Totton teenager Alex Savage is hoping to make her major championship debut next month after being selected for the British team for the world championships in Barcelona.

The 17-year-old former Romsey and Totton swimmer is one of three Hampshire and Isle of Wight athletes in the 34-strong squad.

The other two, Totland Bay breaststroker Darren Mew and Portsmouth Northsea backstroker Katy Sexton, are both among Britain's major medal prospects in Spain.

For Savage, however, even the chance to swim will be a bonus.

She earned her place on the team by becoming British 100m butterfly champion at the main world championship trials at Sheffield in March, then followed up with second places in the 50 and 100m butterfly at the Scottish nationals in Glasgow last week.
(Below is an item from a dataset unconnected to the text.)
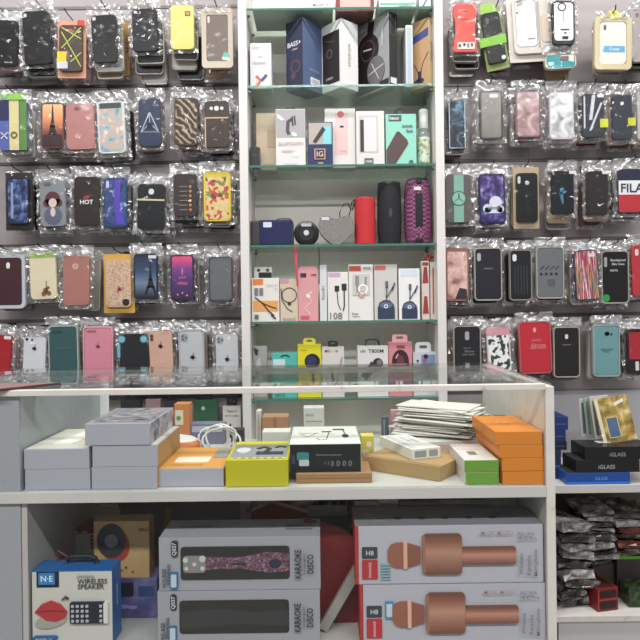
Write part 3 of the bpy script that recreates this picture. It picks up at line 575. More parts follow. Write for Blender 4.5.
# packs on the sixth row, seen through the counter
def hang_pack(x0, y0, x1, y1, name, label, cat, col, items, d=1.84, tab='#1c1c1e'):
    p = P((x0+x1)/2, y1, d); w, h = (x1-x0)*d/F, (y1-y0)*d/F
    r = thing(name, label, cat, p)
    part('carton', box(B(), -w/2, w/2, 0, .02, 0, h, .001), M_(col), r)
    deco(r, T(-w/2, 0, 0), w, h, items)
    if tab: part('hang_tab', ringprism(B(), rr(0, h+.012, w*.6, .03, .008, 4), rr(0, h+.014, w*.25, .008, .003, 4), .008, .0095), mat(tab, .4), r)
    hk = thing('display_hook', f'black wire hook carrying the {label}'[:88], 'hook', (p.x, PANY, p.z+h+.012))
    part('rod', tube(B(), [(0, 0, 0), (0, -(PANY-d)-.005, .002)], .0017, 6), mat('#1c1c1e', .3, .6), hk)
    return r
hang_pack(121, 400, 141, 440, 'accessory_pack', 'black hanging pack behind the top grey-sided carton', 'pack', '#2a2a30', [sticker('#8d90a0', .1, .5, .9, .8)])
hang_pack(146, 399, 161, 440, 'accessory_pack', 'pink and white hanging pack above the left cartons', 'pack', '#a8888c', [sticker('#e3dede', .1, .3, .9, .7)])
hang_pack(164, 401, 180, 440, 'accessory_pack', 'dark grey hanging pack left of the green one', 'pack', '#33323a', [sticker('#5d6070', .2, .5, .8, .8)])
hang_pack(194, 400, 218, 441, 'accessory_pack', 'dark green hanging pack behind the orange pouch', 'pack', '#2d5a40', [('pale_panel', '#a6a3ad', [('r', .03, .03, .97, .48, .02)]), ('pale_star', '#a9cdb8', [('c', .4, .8, .08)])])
hang_pack(223, 406, 241, 441, 'cable_pack', 'white hanging cable pack with black tab beside divider', 'pack', '#cfcac2', [('text', '#5b5b58', [('t', 'Type-C', .5, .85, .6), ('t', 'DATA CABLE', .5, .72, .75)]), ('cable_print', '#2a2a2a', [('l', [(.42, .5), (.42, .1)], .08), ('c', .72, .25, .12)])])

# ------------------------------------------------------------------ middle bay goods
def M(v): return v
z0, z1, z2, z3, z4, z5 = [z+.0002 for z in SZ]
g = 'goods on the glass shelves'
# uppermost shelf: flat packs
pxc('flat_box', 'flat white packet on the uppermost glass shelf, left half', 'box', 252, 333, 1, 1.815, z0, .14, '#dedcd8', {'front': [('text', '#8d8a88', [('t', 'Model: X', .85, .5, .2)])]})
pxc('flat_box', 'white packet on the uppermost glass shelf, right half', 'box', 379, 416, -8, 1.815, z0, .13, '#e0dfdb', {'front': [('green_stripe', '#6fb59a', [('r', .02, .2, .98, .35, .01)]), ('text', '#77797a', [('t', 'UNIVERSAL', .7, .12, .4)])]})
pxc('flat_box', 'red carton on the uppermost glass shelf', 'box', 336, 374, -10, 1.83, z0, .13, '#8a2f2c', {'front': [('pale_panel', '#c9a9a2', [('r', .1, .2, .9, .9, .02)])]})
pxc('sachet', 'small white pack with blue print at the shelf end', 'pack', 419, 431, -10, 1.82, z0, .1, '#d3d6d8', {'front': [('blue_print', '#3a6ea0', [('l', [(.3, .1), (.7, .6), (.5, .9)], .12)])]})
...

But none of her times were inside the stiff qualifying standards set by British selectors.

Savage, a former pupil at St Anne's Convent School, Southampton, said: "They haven't told us yet what we are likely to be doing and there are no guarantees for me. So we'll have to wait and see.

"It will be amazing if I do get a swim but I am quite happy just to be on the team. It will be good experience.

"Selection also means attending a training camp in Loughborough for a week before the championships and two days after."

At the very least, Savage is likely to find herself as first reserve for the butterfly leg in the women's medley relay.

But coaches and team managers also have the option to include her as a second British swimmer in the individual butterfly events.

They could also stage a swim-off for the relay place between her and Olympic semi-finalist Georgina Lee, the only woman to beat her over 100m in Glasgow.

Savage's selection is the latest landmark in a career which has blossomed since joining Ferndown Otters in 2000.

She is one of several senior and junior internationals at the Dorset club, including Karen Legg, who won five medals at last year's Commonwealth Games and is also Barcelona-bound.

Savage, pictured above, made her junior international debut at 15, also in Spain, and became a senior international at the World Cup in Paris in January this year.

Meanwhile, the vastly more experienced Mew, who trains at Bath University's national performance centre, gets his first real chance to put Commonwealth Games disappointment behind him. He went to Manchester hoping for one or even two golds but had to settle for a bronze as the third Englishmen in the host country's medal monopoly in the 50m breaststroke.

Sexton, 21, was a Commonwealth champion at 16 but also had to settle for bronze in an English medal hat-trick in the 200m backstroke in Manchester after a shoulder injury wrecked her preparations.

But she beat Commonwealth double champion Sarah Price over 100 and 200m at the trials and broke the Commonwealth records.